__SET PROBLEM__. The line holding "return m, t, t.nodes['Principled BSDF']" is the last one to output; start at the first line of the data, keep every line in between exactly, and leave out pictures.

-- begin --

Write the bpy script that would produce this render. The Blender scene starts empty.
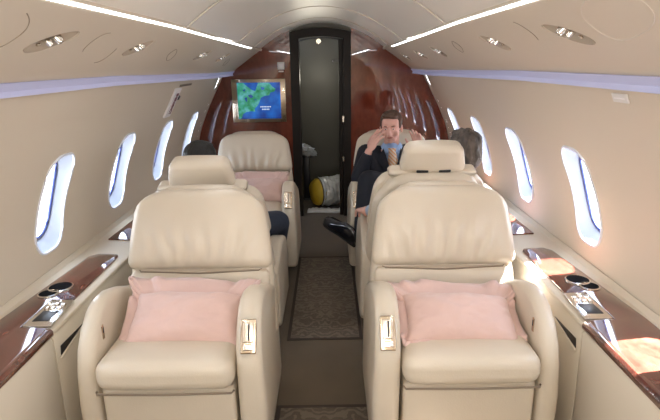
import bpy, bmesh, math, random
from mathutils import Vector, Matrix, noise
random.seed(4)
PI = math.pi
S = bpy.context.scene
COL = S.collection

# ------------------------------------------------------------------ materials
def nt(name):
    m = bpy.data.materials.new(name); m.use_nodes = True
    t = m.node_tree
    return m, t, t.nodes['Principled BSDF']

def mat(name, col, rough=.5, metal=0., coat=0., bump=0., bscale=60., var=0., vscale=6., emis=None, estr=0., sheen=0., stretch=None, spec=.5):
    m, t, b = nt(name)
    b.inputs['Base Color'].default_value = (*col, 1)
    b.inputs['Roughness'].default_value = rough
    b.inputs['Metallic'].default_value = metal
    b.inputs['Specular IOR Level'].default_value = spec
    if coat:
        b.inputs['Coat Weight'].default_value = coat; b.inputs['Coat Roughness'].default_value = .04
    if sheen: b.inputs['Sheen Weight'].default_value = sheen
    if emis:
        b.inputs['Emission Color'].default_value = (*emis, 1); b.inputs['Emission Strength'].default_value = estr
    tc = t.nodes.new('ShaderNodeTexCoord'); mp = t.nodes.new('ShaderNodeMapping')
    t.links.new(tc.outputs['Object'], mp.inputs['Vector'])
    if stretch: mp.inputs['Scale'].default_value = stretch
    if var:
        n = t.nodes.new('ShaderNodeTexNoise'); n.inputs['Scale'].default_value = vscale; n.inputs['Detail'].default_value = 3
        r = t.nodes.new('ShaderNodeValToRGB')
        r.color_ramp.elements[0].position = .3; r.color_ramp.elements[1].position = .7
        r.color_ramp.elements[0].color = (*[c*(1-var) for c in col], 1)
        r.color_ramp.elements[1].color = (*[min(1, c*(1+var)) for c in col], 1)
        t.links.new(mp.outputs[0], n.inputs['Vector']); t.links.new(n.outputs['Fac'], r.inputs['Fac'])
        t.links.new(r.outputs['Color'], b.inputs['Base Color'])
    if bump:
        n2 = t.nodes.new('ShaderNodeTexNoise'); n2.inputs['Scale'].default_value = bscale; n2.inputs['Detail'].default_value = 2
        bp = t.nodes.new('ShaderNodeBump'); bp.inputs['Strength'].default_value = bump; bp.inputs['Distance'].default_value = .01
        t.links.new(mp.outputs[0], n2.inputs['Vector']); t.links.new(n2.outputs['Fac'], bp.inputs['Height'])
        t.links.new(bp.outputs[0], b.inputs['Normal'])
    return m

def wood(name, dark, light, scale=(1, 1, 1), rough=.12):
    m, t, b = nt(name)
    tc = t.nodes.new('ShaderNodeTexCoord'); mp = t.nodes.new('ShaderNodeMapping'); mp.inputs['Scale'].default_value = scale
    n = t.nodes.new('ShaderNodeTexNoise'); n.inputs['Scale'].default_value = 5; n.inputs['Detail'].default_value = 8; n.inputs['Distortion'].default_value = 1.6
    n2 = t.nodes.new('ShaderNodeTexNoise'); n2.inputs['Scale'].default_value = 40; n2.inputs['Detail'].default_value = 4
    mx = t.nodes.new('ShaderNodeMix'); mx.data_type = 'FLOAT'; mx.inputs[0].default_value = .35
    r = t.nodes.new('ShaderNodeValToRGB')
    r.color_ramp.elements[0].position = .32; r.color_ramp.elements[0].color = (*dark, 1)
    r.color_ramp.elements[1].position = .70; r.color_ramp.elements[1].color = (*light, 1)
    L = t.links.new
    L(tc.outputs['Object'], mp.inputs['Vector']); L(mp.outputs[0], n.inputs['Vector']); L(mp.outputs[0], n2.inputs['Vector'])
    L(n.outputs['Fac'], mx.inputs[2]); L(n2.outputs['Fac'], mx.inputs[3]); L(mx.outputs[0], r.inputs['Fac']); L(r.outputs['Color'], b.inputs['Base Color'])
    b.inputs['Roughness'].default_value = rough; b.inputs['Coat Weight'].default_value = 1; b.inputs['Coat Roughness'].default_value = .012
    return m

M = {}
M['leather'] = mat('cream_leather', (.62, .548, .440), .30, bump=.10, bscale=180, var=.04, vscale=4)
M['leather_dark'] = mat('cream_leather_seam', (.22, .17, .12), .6)
M['wall'] = mat('beige_sidewall', (.67, .60, .495), .6, bump=.04, bscale=300)
M['panel'] = mat('beige_upper_panel', (.62, .55, .45), .5, bump=.03, bscale=300)
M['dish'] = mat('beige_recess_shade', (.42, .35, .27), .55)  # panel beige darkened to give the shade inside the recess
M['ceiling'] = mat('ceiling_vinyl', (.84, .80, .72), .33, bump=.02, bscale=200)
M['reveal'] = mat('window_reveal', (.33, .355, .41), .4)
M['lip'] = mat('window_lip', (.80, .84, .92), .4)
M['gasket'] = mat('window_gasket', (.05, .07, .22), .4)
M['console'] = mat('console_leather', (.64, .575, .465), .5, bump=.05, bscale=250)
M['seam'] = mat('dark_seam', (.10, .08, .06), .8)
M['softseam'] = mat('soft_seam', (.30, .245, .18), .7)
M['paleseam'] = mat('pale_seam', (.66, .60, .52), .6)
M['well'] = mat('dark_well', (.010, .010, .012), .9, spec=.05)
M['dark'] = mat('black_recess', (.012, .012, .014), .4)
M['wood'] = wood('burl_veneer', (.035, .009, .006), (.18, .050, .032), (1.4, 1, 1.4), .10)
M['bulk'] = wood('mahogany_bulkhead', (.085, .016, .008), (.20, .042, .022), (.8, .8, .35), .02)
M['frame'] = mat('dark_door_frame', (.012, .008, .006), .45, spec=.2)
M['chrome'] = mat('polished_metal', (.80, .78, .74), .12, metal=1.)
M['nickel'] = mat('satin_nickel', (.62, .55, .46), .25, metal=1.)
M['champagne'] = mat('champagne_metal', (.60, .50, .38), .16, metal=1.)
M['pink'] = mat('pink_cotton', (.64, .455, .41), .85, bump=.25, bscale=35, sheen=.3, var=.04, vscale=9)
M['white'] = mat('white_plastic', (.75, .74, .72), .4)
M['label'] = mat('placard_white', (.88, .86, .87), .45)
M['red'] = mat('placard_red', (.16, .01, .03), .5)
M['galley'] = mat('olive_grey_panel', (.075, .067, .046), .45, var=.08, vscale=2)
M['galley_floor'] = mat('vestibule_floor', (.10, .09, .075), .7)
M['yellow'] = mat('yellow_fabric', (.62, .42, .03), .6, bump=.6, bscale=25)
M['foil'] = mat('silver_foil', (.82, .84, .84), .34, metal=.3, bump=1., bscale=28)
M['sheet'] = mat('white_cloth', (.75, .76, .74), .8, bump=.6, bscale=14)
M['plastic'] = mat('clear_crumpled_plastic', (.50, .52, .53), .15, bump=1., bscale=30)
M['skin'] = mat('skin', (.68, .39, .32), .5, var=.06, vscale=12)
M['lips'] = mat('lips', (.36, .10, .09), .5)
M['hair_brown'] = mat('brown_hair', (.065, .03, .016), .6, bump=.8, bscale=70, stretch=(1, 1, .25))
M['hair_grey'] = mat('grey_brown_hair', (.11, .092, .08), .65, bump=1., bscale=60, var=.5, vscale=30, stretch=(1, 1, .3))
M['hair_black'] = mat('black_hair', (.010, .009, .008), .6, bump=.8, bscale=70, stretch=(1, 1, .3))
M['suit'] = mat('navy_suit', (.006, .0075, .015), .8, bump=.2, bscale=25)
M['shirt'] = mat('pale_blue_shirt', (.33, .47, .72), .7)
M['shirt_light'] = mat('light_blue_shirt', (.36, .46, .62), .75, bump=.3, bscale=12)
M['shirt_dark'] = mat('dark_grey_sweater', (.03, .03, .035), .85)
M['denim'] = mat('dark_denim', (.018, .025, .045), .85, bump=.3, bscale=50)
M['shoe'] = mat('black_leather_shoe', (.010, .010, .014), .16, coat=.6)
M['eye'] = mat('eye_white', (.7, .68, .65), .3)
M['iris'] = mat('eye_dark', (.03, .025, .02), .3)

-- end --

__CORRECT ANSWER__.
Write the bpy script that would produce this render. The Blender scene starts empty.
import bpy, bmesh, math, random
from mathutils import Vector, Matrix, noise
random.seed(4)
PI = math.pi
S = bpy.context.scene
COL = S.collection

# ------------------------------------------------------------------ materials
def nt(name):
    m = bpy.data.materials.new(name); m.use_nodes = True
    t = m.node_tree
    return m, t, t.nodes['Principled BSDF']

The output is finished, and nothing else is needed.